Contre la précarisation de l’intelligence!

En matière d’emploi, tout a basculé en quelques années. Le chômage, la
précarité, l’intermittence, qui étaient l’exception, sont devenus la règle.
Tous les secteurs d’activité sont désormais atteints. La culture et les arts
en particulier.
Il s’agit là d’un véritable désastre, social et humain évidemment, mais
aussi économique et culturel – le mouvement des «intermittents du spectacle»
fait d’ailleurs éclater au grand jour les enjeux économiques des arts et de
la culture.
Ce désastre se traduit également par un gaspillage immense d’intelligence et
de créativité.
Une sorte d’indifférence endémique des décideurs a, au cours des dernières
décennies, fait perdre à la France son rang dans les domaines de la
recherche, de la création, de l’art, de la philosophie. Car les brevets, les
ouvres, les livres, les spectacles, les productions de l’esprit ne naissent
pas spontanément, sans des actions résolues, audacieuses et, il faut le
dire, désintéressées, de soutien à la recherche artistique et scientifique
fondamentale.
Oui, désintéressée ! Les gestionnaires, les administrateurs, les
économistes, et les politiques, raisonnent et agissent à court terme. Leur
horizon est étroitement balisé par les échéances électorales, les mouvements
de capitaux ou les fluctuations de la bourse. Ils sont trop obnubilés par
les retours sur investissements, financiers ou électoraux.

L’horizon des chercheurs, des artistes, des philosophes ou des poètes est au
contraire plus large. Leur temps est plus long, leur pensée plus ample, leur
regard plus panoramique, leur réflexion plus profonde. Les chemins de la
création sont toujours sinueux et incertains, et ses résultats
imprévisibles.
Que la création et l’invention défient la mesure et le calcul, qu’elles
nécessitent de la lenteur – il est toujours plus long d’inventer que
d’appliquer -, cela a suffi à les disqualifier auprès des esprits de calcul
qui conduisent les affaires du monde. Alors qu’une économie pertinente de la
culture devrait prendre en considération ces éléments spécifiques pour ne
pas faillir culturellement et économiquement !

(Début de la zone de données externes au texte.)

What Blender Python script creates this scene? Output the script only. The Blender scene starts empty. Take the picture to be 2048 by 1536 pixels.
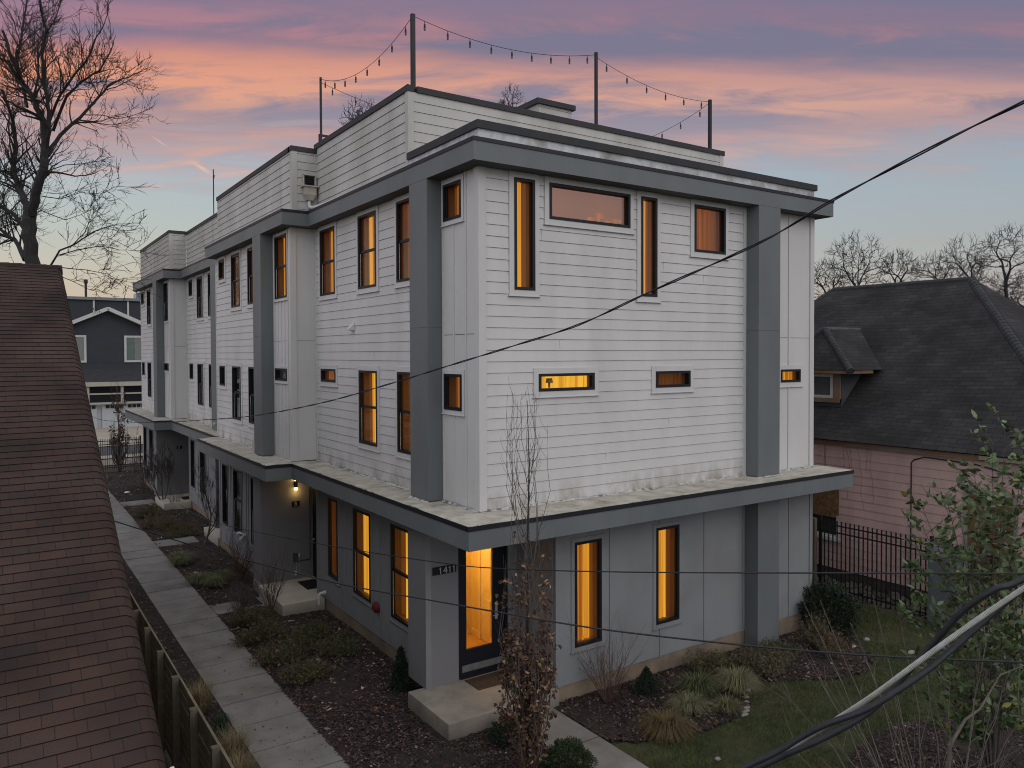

La rentabilisation drastique des productions de l’esprit est vouée à l’échec
culturel autant qu’économique. Plus encore, elle compromet notre place
individuelle et collective dans le monde de demain où l’intelligence sera
l’énergie la plus précieuse, parce que la plus longue et la plus délicate à
produire.

C’est pourquoi il est criminel de laisser, dans les universités, dépérir les
départements de philosophie, d’art, de littérature, de théâtre. C’est
pourquoi il est dramatique de rencontrer par centaines des titulaires de
doctorats de sections culturelles enfermés dans des « petits boulots » avec
des salaires de misère. C’est pourquoi il est affligeant d’entendre des
dirigeants autorisés dénoncer la recherche fondamentale au nom de la
recherche appliquée. C’est pourquoi il est à tous égards – politiquement,
économiquement, artistiquement, et même stratégiquement – déplorable de
condamner les travailleurs de l’intelligence, de la recherche et de la
culture à des conditions indigentes de vie et de travail.

Si le mouvement des «intermittents du spectacle» concerne au premier chef
les artistes, professeurs, chercheurs, travailleurs du monde de l’art, de la
culture, et même de la science, il nous concerne tous : en tant qu’il révèle
au grand jour que la précarité est la condition nouvelle du travail salarié,
en tant qu’il pose exemplairement la question des fonctions sociales,
économiques et politiques de la culture et de l’art.

Les «intermittents du spectacle» sont, dans la culture, les porte-voix des
victimes silencieuses ou bâillonnées de la précarité.
Peut-être annoncent-ils une attitude nouvelle, car des mouvements se
préparent dans l’art contemporain – à cet égard la Fraap (Fédération des
réseaux et associations d’artistes plasticiens) annonce pour septembre ses
premières rencontres. Avec cette conviction qu’il y a «urgence à mobiliser».